The most important specification is TPI. Teeth Per Inch.
* Low TPI (3-6): Big, aggressive teeth spaced far apart. This is for fast, rough cuts in wood, particle board, and demolition work (nails and all). The large gullets clear sawdust quickly.
* Medium TPI (8-10): A general-purpose range for thicker plastics, PVC pipe, and wood with fewer knots.
* High TPI (10-18+): Many small, closely spaced teeth. This is for cutting metal, pipe, conduit, sheet metal, and bolts. The higher the TPI, the smoother and slower the cut in metal.
* Specialty Blades: Carbide-grit blades for cutting fiber cement, brick, or tile; pruning blades with large, hooked teeth for green wood; long, flexible blades for flush-cutting against a surface.
Blade material matters, too. Bi-metal blades are the standard. They have a flexible high-speed steel (HSS) tooth edge welded to a spring steel body, making them durable and good for mixed material. Carbide-tipped blades are more expensive but last exponentially longer in abrasive materials like fiberglass or composite decking.
Before you start: Always wear safety glasses, a broken blade or metal shard travels fast. Wear gloves to protect against sharp work edges and vibration. Secure your workpiece; a reciprocating saw’s action can grab and shake loose material violently. Before cutting into any wall or floor, use a stud finder or know what’s behind it. Cutting a live electrical line or a pressurized water pipe is a life-altering mistake.
Frequently Asked Questions
Can a reciprocating saw cut straight lines?
It can, but it’s not designed for precision. With a steady hand, a sharp blade, and a guide clamped to your workpiece, you can manage reasonably straight cuts in sheet material. For truly straight, clean cuts, you need a circular saw or a table saw.
What’s the difference between a reciprocating saw and a jigsaw?
jigsaw has a short, thin blade that moves up and down, and it’s designed for making curved or intricate cuts in thinner material. A reciprocating saw is more powerful, uses a sturdier blade, and is built for brute-force demolition. Think of a jigsaw for cutting a sink hole in a countertop, and a reciprocating saw for cutting the countertop in half to remove it.
Is it worth buying a cordless reciprocating saw?

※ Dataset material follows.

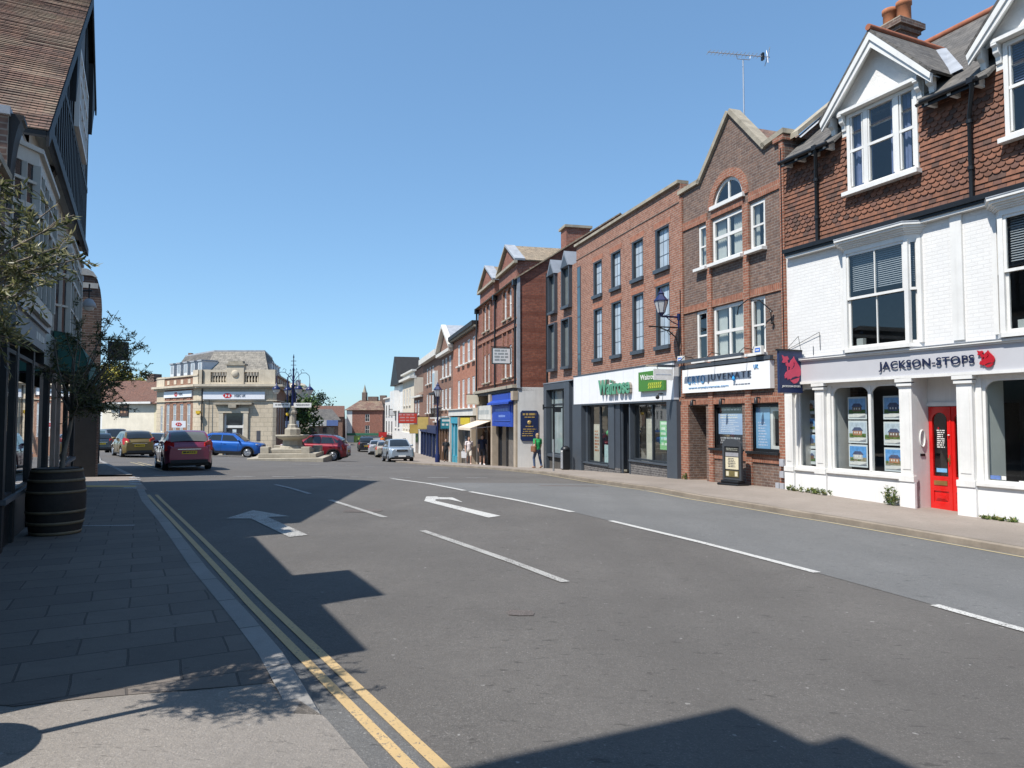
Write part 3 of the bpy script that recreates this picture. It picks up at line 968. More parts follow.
for c in DC:
    d = MB()
    ax, az, fx, fz = c, 9.97, 1.36, 8.46
    yb = -.30
    sl2 = (az - fz) / fx
    # cheeks and pebbledashed gable
    d.face([(c - 1.22, -.04, 8.5), (c + 1.22, -.04, 8.5), (c, -.04, 9.86)], PEBBLE)
    d.wall(c - 1.0, c + 1.0, 8.0, 8.56, [(c - .86, c + .86, 8.0, 8.47)], WHITE, -.03, .1, 0)
    for s_ in (-1, 1):
        d.face([(c + s_ * .98, -.03, 8.0), (c + s_ * .98, 1.2, 8.0), (c + s_ * .98, 1.2, 8.9), (c + s_ * .98, -.03, 8.7)], WHITE)
        # bargeboard: two stepped boards
        for k, (h, y0, y1) in enumerate(((.30, yb, yb + .05), (.17, yb - .035, yb))):
            p = [(c + s_ * fx, fz - .05), (c, az), (c, az - h * 1.28), (c + s_ * (fx - .02), fz - .05 - h * .62)]
            pts = [(q[0], y0, q[1]) for q in p]
            d.extr(pts if s_ > 0 else pts[::-1], (0, y1 - y0 if s_ > 0 else y1 - y0, 0), WHITE)
        # soffit
        d.face([(c + s_ * fx, yb + .05, fz - .1), (c, yb + .05, az - .1), (c, -.03, az - .1), (c + s_ * fx, -.03, fz - .1)], WHITE)
        # brackets under the feet of the gable
        for bx, sc in ((c + s_ * 1.2, 1.0), (c + s_ * .93, .8)):
            prof = [(-.27 * sc, 8.50), (0, 8.50), (0, 8.08), (-.08 * sc, 8.12), (-.10 * sc, 8.24), (-.19 * sc, 8.30), (-.21 * sc, 8.40), (-.27 * sc, 8.43)]
            d.extr([(bx - .05, y_, z_) for y_, z_ in prof], (.10, 0, 0), WHITE)
    # pentice ledge over the window
    d.extr([(c - .98, y_, z_) for y_, z_ in ((-.22, 8.47), (-.03, 8.47), (-.03, 8.62), (-.18, 8.56), (-.22, 8.54))], (1.96, 0, 0), WHITE)
    dm = js.add("dormer", d)
    q = MB()
    ymeet = ey + (az - ez) / sl
    yft = ey + (fz - ez) / sl
    for s_ in (-1, 1):
        q.slope((c + s_ * (fx + .04), yb - .04, fz), (c + s_ * (fx + .04), yft, fz), (c, yb - .04, az + .03), (c, ymeet, az + .03), T_SLATE, .05)
    q.tube([(c, yb - .06, az + .05), (c, ymeet, az + .05)], .07, RIDGE, 8)
    q.mesh([(c + fx * .98, yft - .06, fz + .03), (c + fx * 1.18, yft - .02, fz + .06), (c + .12, ymeet - .05, az + .04), (c - .02, ymeet - .25, az + .04)], [(0, 1, 2, 3)], LEAD, False)
    js.add("dormer_roof", q, dm)
    BLUECURT = M("blue_curtain", (.16, .19, .33), .8, .2, 6, 0)
    f = js.window(c - .86, c + .86, 6.68, 8.46, -.06, (.28, .72), (), .08, .11, dep=.10, sill=.09, silld=.06, curtain=("curtain", BLUECURT) if c < 4 else ("blind", BLUECURT), name="window")
    h = MB()
    for a, b in ((c - .78, c - .44), (c - .33, c + .33), (c + .44, c + .78)):
        zz = 7.60
        h.box(a, b, -.045, .02, zz - .03, zz + .03, WHITE)
        for x in (a + .012, b - .045):
            h.box(x, x + .033, -.04, .02, 6.8, 8.4, WHITE)
    js.add("sash", h, f)
    h = MB()
    h.wall(c - .86, c + .86, 6.68, 8.46, [], DARKROOM, .9, 0, 0)
    for x in (c - .86, c + .86):
        h.face([(x, .05, 6.68), (x, .9, 6.68), (x, .9, 8.46), (x, .05, 8.46)], DARKROOM)
    for z_ in (6.68, 8.46):
        h.face([(c - .86, .05, z_), (c + .86, .05, z_), (c + .86, .9, z_), (c - .86, .9, z_)], DARKROOM)
    js.add("room", h)
# chimney
ch = MB()
ch.box(.66, 1.30, 2.62, 3.28, 9.6, 11.38, B_BROWN)
ch.box(.60, 1.36, 2.56, 3.34, 11.381, 11.50, B_BROWN)
ch.box(.53, 1.43, 2.49, 3.41, 11.501, 11.65, B_BROWN)
ch.box(.60, 1.36, 2.56, 3.34, 11.651, 11.72, STONE)
cn = js.add("chimney", ch)
for x in (.78, 1.18):
    p = MB()
    p.lathe([(.17, 0), (.165, .42), (.19, .44), (.19, .54), (.15, .56), (.14, .4)], (x, 2.95, 11.7), POT, 16)
    js.add("chimney_pot", p, cn)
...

Absolutely, for most users. The freedom from a cord is transformative for many tasks. Just be realistic about runtime. For a full day of heavy cutting, plan for multiple high-capacity batteries (5.0Ah or larger). For lighter, intermittent use, a standard battery is fine.
How do I reduce vibration fatigue?
Choose a saw with built-in anti-vibration technology. While cutting, use both hands, one on the main trigger handle and one on the front auxiliary handle. Let the tool’s weight and the sharp blade do the work; don’t lean on it. Take frequent short breaks to let your hands recover.
My blade keeps getting stuck or bending. What am I doing wrong?
You’re likely forcing the cut or using a dull blade. Let the saw oscillate at its own pace. Apply gentle forward pressure, but if the motor bogs down, ease off. A bent blade often means you twisted the tool sideways during the cut or hit an unexpected nail or knot. Always use a sharp blade; a dull one requires more force, leading to binding.
The Bottom Line
Stop worrying about the name Sawzall. It’s just a very successful brand of reciprocating saw. Your focus should be on the tool in your hands, not the label on its side.
Match the tool to your actual work. Need maximum power for weekend-long projects? Get a 15-amp corded model.
Value portability for plumbing and odd jobs? A brushless cordless saw from your existing battery family is the answer. Then, invest in a good set of blades, bi-metal for general use, carbide for tough stuff, and learn the TPI rule.
The right reciprocating saw is a portal to faster, easier demolition and renovation. Choose based on features and fit, not folklore, and you’ll have a trusted partner for decades of projects.